Anatomy of folly: Not for robust souls
Ayaz Amir
India may agonise over Kargil, over the shortcomings and failures of its army when the conflict broke out. Indians are welcome to soul-searching. That’s not how things are done in Pakistan. The Pakistani response to failure or folly is simple: just forget about the damned thing. We did this with the ‘65 war, no one at the top ever publicly admitting that far from India being the aggressor, our actions in Kashmir invited Indian retaliation. No internal army analysis about how the Ayub command walked into that mess. No admission of atrocities committed in East Pakistan. There was the Hamoodur Rehman Commission Report kept under wraps for years and released by the present regime only after portions of it were carried in some Indian papers. No room for criticism where army conduct is concerned. For 20 years the army and its intelligence agencies played baffling games in Afghanistan aimed at keeping Afghanistan forever in Pakistan’s orbit of influence. Acquiring ‘strategic depth’ is what our military geniuses called it. What were the fruits of that policy? Guns, drugs, religious extremism, a proliferation of religious schools, the rise of mullah power, a refugee population that Pakistan could have done without, and, worst of all, a reputation for backing the Taliban and supporting ‘jihad’.

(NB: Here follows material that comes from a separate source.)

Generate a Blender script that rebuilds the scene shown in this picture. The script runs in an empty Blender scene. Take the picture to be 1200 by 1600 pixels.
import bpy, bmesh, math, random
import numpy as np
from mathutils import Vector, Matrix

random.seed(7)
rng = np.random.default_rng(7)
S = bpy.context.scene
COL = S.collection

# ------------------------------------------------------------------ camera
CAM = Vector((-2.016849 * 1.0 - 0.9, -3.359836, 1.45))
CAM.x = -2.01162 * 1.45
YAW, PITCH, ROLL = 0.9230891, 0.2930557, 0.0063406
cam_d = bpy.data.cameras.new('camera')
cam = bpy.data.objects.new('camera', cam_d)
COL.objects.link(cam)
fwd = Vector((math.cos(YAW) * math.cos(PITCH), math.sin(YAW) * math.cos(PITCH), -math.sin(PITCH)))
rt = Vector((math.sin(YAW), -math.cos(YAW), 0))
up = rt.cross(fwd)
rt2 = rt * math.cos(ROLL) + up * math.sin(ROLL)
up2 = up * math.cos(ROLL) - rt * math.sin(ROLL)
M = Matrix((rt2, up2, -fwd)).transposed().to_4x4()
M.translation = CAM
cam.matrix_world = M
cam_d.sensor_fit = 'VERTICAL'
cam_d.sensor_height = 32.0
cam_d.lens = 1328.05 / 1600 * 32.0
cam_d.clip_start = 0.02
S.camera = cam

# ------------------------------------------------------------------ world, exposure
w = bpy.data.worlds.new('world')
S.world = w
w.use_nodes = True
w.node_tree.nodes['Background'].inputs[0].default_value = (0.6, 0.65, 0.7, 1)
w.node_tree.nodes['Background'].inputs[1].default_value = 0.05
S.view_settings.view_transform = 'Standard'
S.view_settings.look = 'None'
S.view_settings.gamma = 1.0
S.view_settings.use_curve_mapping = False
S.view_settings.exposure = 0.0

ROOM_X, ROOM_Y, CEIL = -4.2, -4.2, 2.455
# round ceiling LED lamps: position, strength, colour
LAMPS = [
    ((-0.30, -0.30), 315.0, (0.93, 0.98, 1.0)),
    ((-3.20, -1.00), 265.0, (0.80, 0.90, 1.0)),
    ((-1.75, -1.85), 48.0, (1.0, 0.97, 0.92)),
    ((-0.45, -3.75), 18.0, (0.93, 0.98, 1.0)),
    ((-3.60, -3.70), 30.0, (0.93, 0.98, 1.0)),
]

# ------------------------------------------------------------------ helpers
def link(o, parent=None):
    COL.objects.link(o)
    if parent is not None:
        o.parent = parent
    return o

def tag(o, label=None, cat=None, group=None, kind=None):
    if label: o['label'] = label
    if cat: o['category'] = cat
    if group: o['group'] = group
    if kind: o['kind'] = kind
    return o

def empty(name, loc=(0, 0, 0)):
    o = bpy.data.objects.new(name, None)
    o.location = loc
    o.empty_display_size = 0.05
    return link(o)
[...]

There is no point in nursing an inferiority complex vis-à-vis India. Everything Indian is not golden and everything Pakistani is not shabby. But as far as looking Kargil in the eye is concerned, the contrast couldn’t be sharper. India’s failures or shortcomings lay in the realm of omission, of not being adequately prepared for the threat from Pakistan. Pakistan’s failure was one of commission, of starting a mini-war whose objectives seemed clear to no one.
Kargil was a piece of military folly which sabotaged the peace process begun by Nawaz Sharif and Atal Behari Vajpayee; painted Pakistan in a bad light of “cross-border terrorism”; and reinforced the status of the Line of Control. Pakistan suffered more casualties in the Kargil than in any of its previous wars with India. But the precise number of the dead and wounded remains a secret. Kargil may not have liberated Kashmir but, indirectly, one thing leading to another, it set the stage for October 12, 99, when the present set-up came to power.
But Kargil was a real watershed in another sense. The actual operation as much as its aftermath finally put paid to the idea much favoured by military minds that Pakistan could take on India in an armed conflict or that there was a military solution to the Kashmir problem. Kargil proved to be the last frontier of Pakistani militarism in Kashmir. But many factors lie behind it.
Even so, the deeper roots of Indo-Pak détente can be traced to the Kargil standoff, the sheer stupidity and futility of that great expenditure of blood and treasure. Quite a paradox: a senseless conflict becoming the necessary prelude to peace. Meanwhile, the psychological transformation of the military resulting in a subtle shift from one kind of dedication to another, from guns to butter. The new ethos, which has the military class in thrall is more conducive to producing entrepreneurs than warriors. This is a welcome development for it augurs well for the future of Indo-Pak detente, making the Pakistani military, once an outpost of unabashed jingoism, the leading stakeholder in sub-continental peace.